A ella también la habían traído con engaños, así que Rebeca tampoco era feliz en lo más mínimo. Trabajábamos tantas horas, que cuando salíamos hacia el restaurante en la pequeña furgoneta de don Salvador el sol apenas se había asomado y cuando volvíamos eran las doce o la una de la mañana, y así cada día. Don Salvador era el esposo de la señora Susana, él era un hombre delgado, blanco, ojos azules y muy fumador. La señora Susana era arrogante, dura, no le gustaba ni que Rebeca ni yo, ni ninguno de los empleados, nos expresáramos libremente. Nos sentíamos como robots, solo obedeciendo órdenes.

Rebeca quería marcharse a México, tal como le había prometido la señora, pero ella no la dejaba. Muchas veces escuché sus lloros suplicándole que la dejara marchar. Después de varios días de gritos e insultos, los señores decidieron llevar a Rebeca al aeropuerto para permitirle por fin regresar. Yo observaba todo aquello asustadísima,  pensando «Me quedaré en su lugar. ¿Cuál será mi suerte aquí con esta familia, sin conocer nada, ni siquiera mis derechos?».

—¡No salgas a la calle, que te cogerá la policía por ilegal! —me decía la señora para atemorizarme.

Mientras, yo me marchitaba cada vez más, como una flor arrancada, sin agua. Pero no tenía tiempo ni para deprimirme; el trabajo era intenso, la señora con su arrogancia cada vez exigía más y yo me preguntaba por qué mi propia paisana me trataba así, si se supone que hay que ayudarnos entre paisanos. Fue entonces cuando comprendí el llanto de mi padre al despedirse. Él presentía lo que me iba a pasar en un país desconocido. Recordé también que mi madre, haciéndose la fuerte, me dijo:

—Dios te bendiga, hija mía. —Pero en sus ojos grandes y negros asomaba el dolor. Y yo dejé a mi México y a los que amaba.

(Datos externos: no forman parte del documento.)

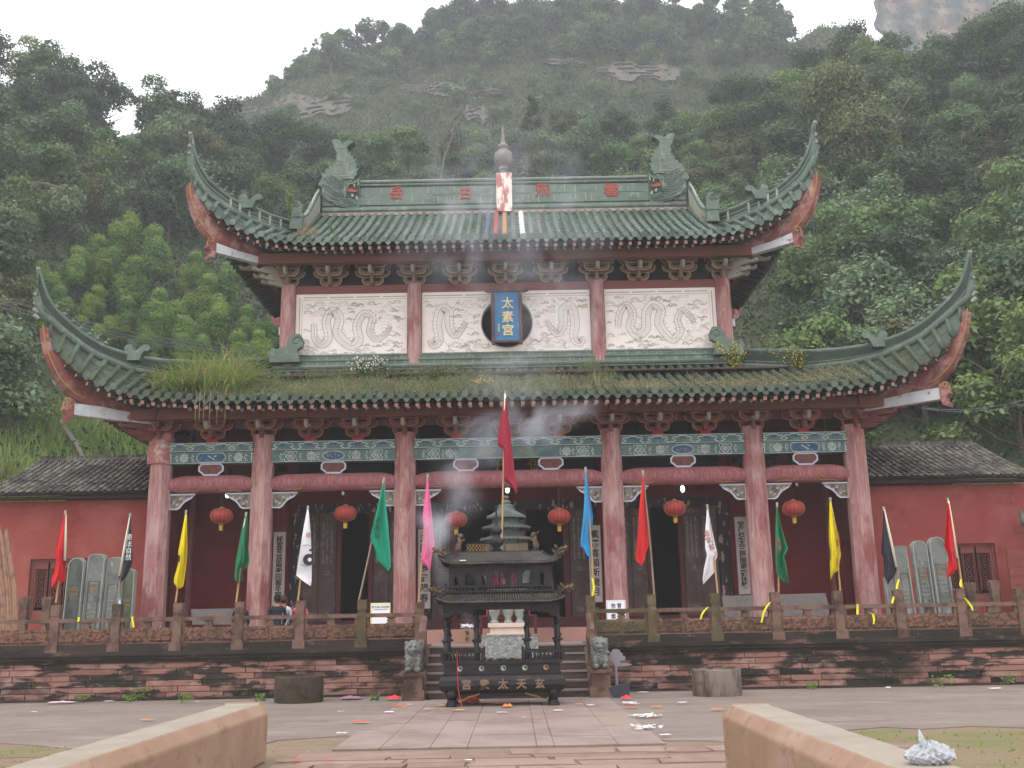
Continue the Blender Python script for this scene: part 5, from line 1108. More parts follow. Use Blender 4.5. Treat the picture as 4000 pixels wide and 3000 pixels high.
# ============================================================ FLAGS
def cv(c, pts):
    o, k = {'d': ((0, 2000), .31646), 'l': ((0, 1700), .63291), 'm': ((1300, 1500), .63291), 'r': ((2600, 1700), .63291)}[c]
    return [(o[0]+x*k, o[1]+y*k) for x, y in pts]
def resample(pts, n):
    d = [0]
    for a, b in zip(pts, pts[1:]): d.append(d[-1]+hypot(b[0]-a[0], b[1]-a[1]))
    out = []
    for k in range(n):
        t = d[-1]*k/(n-1); i = 0
        while i < len(d)-2 and d[i+1] < t: i += 1
        u = (t-d[i])/max(1e-6, d[i+1]-d[i]); out.append((lerp(pts[i][0], pts[i+1][0], u), lerp(pts[i][1], pts[i+1][1], u)))
    return out
def flag(c, mat, pole, L_, R_, label, Y=24.95, sleeve=None, pm='bamboo', zb=None, seed=0, folds=2.2):
    pt, pb = cv(c, pole); L_, R_ = cv(c, L_), cv(c, R_); top, bot = P(*pt, Y), P(*pb, Y); rs = random.Random(seed)
    if zb is not None: bot = bot+(bot-top)*((bot.z-zb)/(top.z-bot.z))
    F_ = thing('pole_flag', label, 'flag', bot); F_['group'] = 'hanging flags on poles along the terrace'
    m = MB(); m.tube([bot, bot.lerp(top, .35)+Vector((.015, 0, 0)), bot.lerp(top, .7)+Vector((.01, 0, 0)), top], [.024, .022, .019, .014], 8)
    for k in range(1, 9): q = bot.lerp(top, k/9.3)+Vector((.012, 0, 0)); m.tube([q, q+(top-bot).normalized()*.012], .026, 8)
    m.build('pole', M[pm], F_, True, 50)
    m = MB(); m.tube([top-(top-bot).normalized()*.1, top+(top-bot).normalized()*.05], [.022, .03], 8); m.build('pole_top', M['cream'], F_)
    n, q = 34, 22; L2, R2_ = resample(L_, n), resample(R_, n); rows = []; ph = rs.random()*6
    for i in range(n):
        row = []; t = i/(n-1)
        for j in range(q):
            u = j/(q-1); px, py = lerp(L2[i][0], R2_[i][0], u), lerp(L2[i][1], R2_[i][1], u)
            amp = .13*min(1, t*2.2)*(1-.3*t); d = amp*sin(u*folds*pi+ph+t*1.6)+.35*amp*sin(u*folds*2.3*pi+ph*2-t*3)
            row.append(P(px, py, Y-.05+d))
        rows.append(row)
    m = MB(); m.grid(rows); cl = m.build('cloth', M[mat], F_, True)
    if sleeve:
        sl = cv(c, sleeve); a, b = P(*sl[0], Y-.03), P(*sl[1], Y-.03); m = MB(); m.tube([a, a.lerp(b, .5), b], [.02, .035, .03], 8); m.build('pole_sleeve', wmat('cream_sleeve', S(206,202,180)) if 'cream_sleeve' not in bpy.data.materials else bpy.data.materials['cream_sleeve'], F_, True)
    def at(u, t):
        i = t*(n-1); i0 = int(i); f = i-i0; j = u*(q-1); j0 = min(int(j), q-2); g_ = j-j0
        return rows[i0][j0].lerp(rows[i0][j0+1], g_).lerp(rows[min(i0+1, n-1)][j0].lerp(rows[min(i0+1, n-1)][j0+1], g_), f)
    return F_, at, cl
fl = {}
fl['red1'] = flag('d', 'f_red', [(806,5),(690,1120)], [(800,20),(745,200),(680,490),(690,650),(640,830),(635,925),(650,938)], [(815,20),(812,480),(800,630),(815,820),(760,885),(655,938)], 'red flag at the far left, in front of the left lattice window', sleeve=[(812,20),(800,600)], seed=1)
fl['blk1'] = flag('d', 'f_black', [(1605,40),(1440,1120)], [(1604,70),(1545,400),(1480,700),(1462,810),(1485,872)], [(1612,60),(1625,350),(1640,560),(1630,650),(1560,800),(1490,875)], 'near black flag with white characters in front of the left steles', sleeve=[(1603,70),(1476,790)], seed=2, pm='pole')
fl['yel1'] = flag('l', 'f_yellow', [(1148,475),(1085,1030)], [(1142,490),(1118,620),(1100,720),(1098,800),(1075,880),(1072,910),(1098,948)], [(1154,490),(1157,700),(1155,740),(1150,800),(1145,840),(1132,935),(1098,950)], 'bright yellow flag right of the first column', seed=3)
fl['grn1'] = flag('l', 'f_green', [(1518,488),(1458,1030)], [(1510,500),(1480,640),(1455,780),(1445,880),(1462,912)], [(1526,500),(1530,650),(1540,770),(1535,800),(1500,830),(1498,900),(1464,912)], 'green flag left of the second column under the leftmost lantern', seed=4, sleeve=[(1517,500),(1498,650)])
fl['wht1'] = flag('l', 'f_white', [(1900,448),(1838,1030)], [(1895,460),(1868,600),(1850,720),(1838,790),(1828,865),(1870,900),(1916,930)], [(1905,460),(1917,600),(1922,720),(1924,800),(1923,900),(1918,930)], 'white flag with a black and white taiji disc, left of the dark doorway', seed=5, folds=.8)
fl['teal'] = flag('m', 'f_teal', [(316,590),(160,1340)], [(312,610),(275,760),(240,900),(230,950),(265,1030),(270,1080),(300,1110),(340,1155)], [(320,610),(330,760),(345,900),(355,1040),(358,1130),(342,1155)], 'teal green flag with black trigram bars left of the third column', seed=6, folds=1.5, pm='pole')
fl['pink'] = flag('m', 'f_pink', [(585,568),(525,1390)], [(583,590),(565,720),(552,840),(562,870),(560,960),(550,1050),(543,1090),(598,1145)], [(588,590),(605,740),(620,880),(630,1000),(633,1035),(612,1050),(605,1120),(600,1145)], 'pink flag right of the third column', seed=7, folds=1.6)
fl['maroon'] = flag('m', 'f_maroon', [(1063,55),(1040,920)], [(1060,90),(1035,220),(1018,340),(1016,380),(1045,400),(1050,590),(1095,620),(1130,672)], [(1070,90),(1085,200),(1103,360),(1112,440),(1120,520),(1130,600),(1140,660),(1136,678)], 'tallest flag, maroon cloth rising above the incense burner on a bamboo pole', Y=23.0, seed=8, folds=1.7, sleeve=[(1064,60),(1058,340)], zb=2.3)
fl['blue'] = flag('m', 'f_blue', [(1560,525),(1612,1310)], [(1558,545),(1552,700),(1545,830),(1532,930),(1527,1000),(1550,1020),(1560,1050),(1592,1078)], [(1565,545),(1585,680),(1607,820),(1600,880),(1592,960),(1598,1000),(1598,1078)], 'sky blue flag left of the fourth column', seed=9, folds=1.6)
fl['red2'] = flag('m', 'f_red2', [(1914,545),(1985,1310)], [(1912,560),(1898,700),(1885,830),(1888,860),(1870,1040),(1868,1090),(1905,1117)], [(1916,560),(1930,690),(1940,800),(1953,970),(1950,1000),(1932,1040),(1928,1080),(1908,1117)], 'scarlet flag right of the fourth column, in front of the carved doors', seed=10, folds=1.4, pm='pole')
fl['wht2'] = flag('r', 'f_white', [(258,440),(322,985)], [(255,460),(245,580),(243,700),(255,740),(235,830),(228,890),(232,920)], [(262,460),(290,600),(310,690),(323,740),(305,780),(312,820),(305,840),(270,880),(234,920)], 'white flag with small red characters left of the right couplet board', seed=11, folds=1.5)
fl['grn2'] = flag('r', 'f_green', [(688,428),(698,970)], [(682,440),(678,600),(678,750),(682,850),(720,900),(758,915)], [(690,440),(715,560),(740,650),(757,700),(730,750),(745,800),(752,860),(760,915)], 'green flag right of the fifth column under the rightmost lantern', seed=12)
fl['yel2'] = flag('r', 'f_yellow', [(1017,397),(1078,960)], [(1012,410),(1008,560),(1008,660),(1015,700),(1015,800),(1018,893)], [(1022,410),(1045,520),(1065,620),(1083,740),(1070,800),(1072,830),(1040,850),(1020,893)], 'yellow flag with red characters and a black patch, left of the last column', seed=13)
fl['blk2'] = flag('r', 'f_black', [(1347,453),(1452,950)], [(1343,465),(1338,600),(1330,730),(1345,750),(1348,860),(1370,923)], [(1350,465),(1370,560),(1400,680),(1425,820),(1420,860),(1390,890),(1372,923)], 'near black flag right of the last column, beside the right steles', seed=14, sleeve=[(1350,460),(1424,815)], pm='pole')
fl['red3'] = flag('r', 'f_red', [(1743,400),(1832,945)], [(1740,420),(1728,560),(1718,690),(1745,740),(1735,880)], [(1750,420),(1770,540),(1790,680),(1802,830),(1770,855),(1738,885)], 'red flag at the far right, in front of the right lattice window', seed=15, sleeve=[(1746,405),(1800,760)])
def decal(F_, at, polys, mat, name, dy=.012):
    m = MB()
    for poly in polys:
        vs = [at(min(.99, max(0, u)), t)+Vector((0, -dy, 0)) for u, t in poly]; m.add(vs, [tuple(range(len(vs)))])
    m.build(name, mat, F_)
def dchar(F_, at, ch, size, u, t, mat, rz=0.0, ry=0.0): p = at(u, t); text(ch, size, p+Vector((0, -.035, 0)), mat, F_, 'flag_character', .003, ry=ry)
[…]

Foto por yujeong Jeon en Unsplash

De tanto en tanto, hablaba con mi madre en una cabina telefónica ubicada debajo de la casa de la señora. Su voz dulce me daba fuerzas para seguir. La señora Susana me espiaba, yo me sentía acosada y despojada de todo, incluso de mi privacidad. Pero llegó el día que cumplí un año en aquella situación. Yo me sentía feliz, pues había llegado la hora de volver a mi país. Y entonces sucedió lo que presentía. La señora no me dejó marchar, le puso cerrojo a la puerta para que yo no me escapara.

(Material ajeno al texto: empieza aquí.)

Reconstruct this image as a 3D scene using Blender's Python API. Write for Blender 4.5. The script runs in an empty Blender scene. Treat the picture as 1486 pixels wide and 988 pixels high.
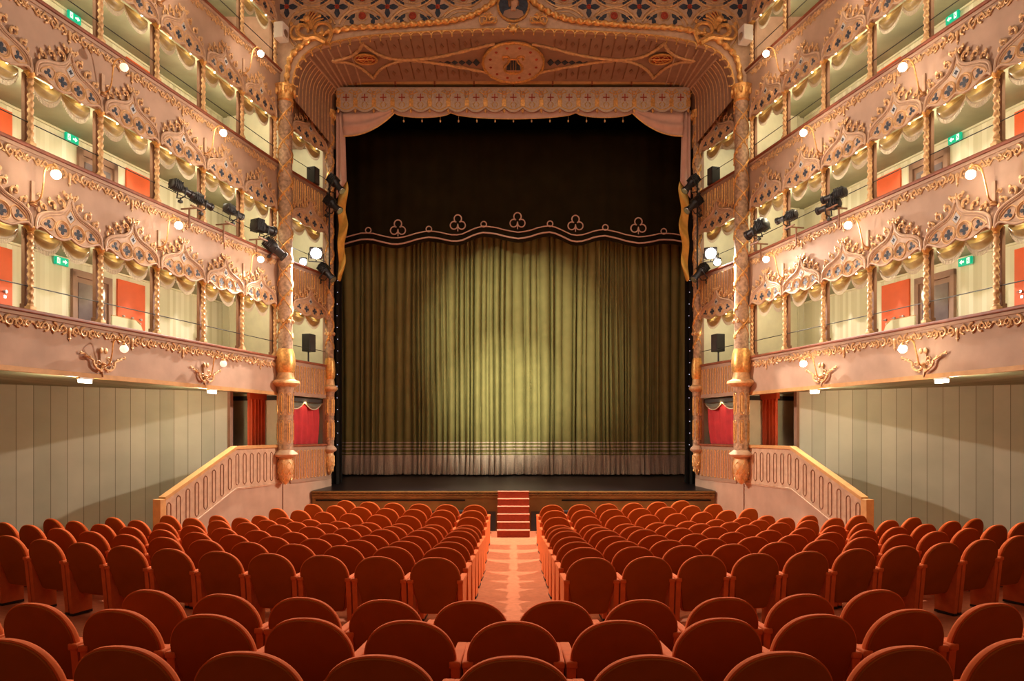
import bpy, bmesh, math, random
from mathutils import Vector, Matrix
random.seed(7)
PI = math.pi
C = bpy.context.scene.collection
SC = bpy.context.scene
F = 1030.0            # focal length in pixels of the 1486 px wide frame
CX, HY, CZ = 745.0, 626.0, 2.4

# ------------------------------------------------------------------ camera
cam = bpy.data.cameras.new('camera'); camo = bpy.data.objects.new('camera', cam); C.objects.link(camo)
camo.location = (0, 0, CZ); camo.rotation_euler = (PI/2, 0, 0)
cam.sensor_width = 36; cam.lens = F/1486*36
cam.shift_y = (HY-494)/1486; cam.shift_x = -(CX-743)/1486
cam.clip_end = 100; cam.clip_start = .05
SC.camera = camo
SC.view_settings.view_transform = 'Standard'
SC.view_settings.look = 'None'
SC.view_settings.gamma = 1
SC.view_settings.use_curve_mapping = False
SC.view_settings.exposure = 0.0
w = bpy.data.worlds.new('world'); SC.world = w; w.use_nodes = True
w.node_tree.nodes['Background'].inputs[0].default_value = (1, .72, .5, 1)
w.node_tree.nodes['Background'].inputs[1].default_value = 0.02

# ------------------------------------------------------------------ lights
def light(kind, loc, energy, color=(1, .75, .5), size=.1, target=None, angle=60, blend=.5, sy=None):
    l = bpy.data.lights.new('light', kind); l.energy = energy; l.color = color
    o = bpy.data.objects.new('light', l); C.objects.link(o); o.location = loc
    if kind == 'AREA':
        l.size = size
        if sy: l.shape = 'RECTANGLE'; l.size_y = sy
    else: l.shadow_soft_size = size
    if kind == 'SPOT': l.spot_size = math.radians(angle); l.spot_blend = blend
    if target is not None:
        o.rotation_euler = (Vector(target)-Vector(loc)).to_track_quat('-Z', 'Y').to_euler()
    return o
# soft stand-in for unseen house lights, then an added fill towards the proscenium
light('AREA', (0, 9.5, 12.6), 270, (1, .80, .62), 7, (0, 10.5, 0), sy=6)
light('AREA', (0, 1.5, 10.5), 120, (1, .80, .60), 4, (0, 14.5, 9.5), sy=2)
# the two floods by the stage boxes, towards the audience
for s in (-1, 1):
    light('SPOT', (s*4.50, 16.35, 6.57), 4000, (1, .84, .70), .08, (-s*2.6, 6.5, -1.0), 122, .35)
# follow spots on the house curtain
light('SPOT', (-5.2, 6.5, 10.2), 11500, (1, .91, .68), .10, (.1, 20, 4.7), 23, .85)
light('SPOT', (5.2, 6.5, 10.2), 17500, (1, .90, .66), .10, (-.35, 20, 3.2), 14.5, 1)

# ------------------------------------------------------------------ materials
def mat(name, col, rough=.6, metal=0, var=.12, scale=6, bump=0, bscale=40, sheen=0, emit=None, estr=0, spec=.3):
    m = bpy.data.materials.new(name); m.use_nodes = True
    nt = m.node_tree; b = nt.nodes['Principled BSDF']
    b.inputs['Roughness'].default_value = rough; b.inputs['Metallic'].default_value = metal
    b.inputs['Specular IOR Level'].default_value = spec
    if sheen: b.inputs['Sheen Weight'].default_value = sheen; b.inputs['Sheen Roughness'].default_value = .4
    if sheen: b.inputs['Sheen Tint'].default_value = (min(1, col[0]*2), min(1, col[1]*2.2), min(1, col[2]*2.5), 1)
    tc = nt.nodes.new('ShaderNodeTexCoord')
    no = nt.nodes.new('ShaderNodeTexNoise'); no.inputs['Scale'].default_value = scale; no.inputs['Detail'].default_value = 4
    nt.links.new(tc.outputs['Object'], no.inputs['Vector'])
    r = nt.nodes.new('ShaderNodeValToRGB')
    r.color_ramp.elements[0].position = .3; r.color_ramp.elements[1].position = .7
    r.color_ramp.elements[0].color = tuple(c*(1-var) for c in col)+(1,)
    r.color_ramp.elements[1].color = tuple(min(1, c*(1+var)) for c in col)+(1,)
    nt.links.new(no.outputs['Fac'], r.inputs['Fac']); nt.links.new(r.outputs['Color'], b.inputs['Base Color'])
    if bump:
        n2 = nt.nodes.new('ShaderNodeTexNoise'); n2.inputs['Scale'].default_value = bscale
        nt.links.new(tc.outputs['Object'], n2.inputs['Vector'])
        bp = nt.nodes.new('ShaderNodeBump'); bp.inputs['Strength'].default_value = bump; bp.inputs['Distance'].default_value = .01
        nt.links.new(n2.outputs['Fac'], bp.inputs['Height']); nt.links.new(bp.outputs['Normal'], b.inputs['Normal'])
    if emit: b.inputs['Emission Color'].default_value = emit+(1,); b.inputs['Emission Strength'].default_value = estr
    return m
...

—¡No salgas a la calle, que te cogerá la policía por ilegal! —me decía la señora para atemorizarme.

Un día, estando en el restaurante, me acordé de una chica mexicana que conocí una vez en la iglesia, a la que me habían dejado ir una hora luego de muchos ruegos y llantos. Esa chica se llama Gabriela, una joven de una melena negra hermosa y rizada, de ojos vivos y bajita de estatura. Ella me había dejado su número de teléfono. En un descuido de la señora, salí a la calle para llamarla desde una cabina telefónica y le expliqué lo que me estaba pasando. Gaby no lo podía creer, no sabía nada de mi situación, pero me dijo resuelta:

—¡Voy para allá a ayudarte ahora mismo!

Cuando Gaby llegó al restaurante y preguntó por mí, don Salvador dijo no conocerme. Yo estaba oyendo todo, así que en ese momento salí de la cocina. Se armó una discusión tremenda, porque no me dejaban marchar. La señora me pegó varias veces, chillando, hasta que finalmente las chicas lograron sacarme del restaurante.

 La señora no me dejó marchar, le puso cerrojo a la puerta para que yo no me escapara.

Gaby me llevó a su casa y ahí estuve unos días. Poco después fui a denunciar a la señora Susana y a don Salvador, pero yo no podía pagar un abogado, pues el dinero que la señora me había pagado se quedó en su casa. Empecé a buscar trabajo, estaba sin papeles y me costaba encontrar algo. Al final pude reunir lo suficiente para costear el abogado de oficio, pero me quedé sin un euro en el bolsillo.

Sin embargo, a pesar de las dificultades, de las amenazas de muerte que recibí por parte de la señora Susana, de no tener dinero ni casa ni familiares, contaba con mi libertad. Y eso ya era mucho. Después de un tiempo, en un cuartito pequeño que me ofrecieron las Hermanas de la Caridad, pude entender que había recuperado mi autonomía y que ahora me quedaba empezar de cero para construir un nuevo futuro.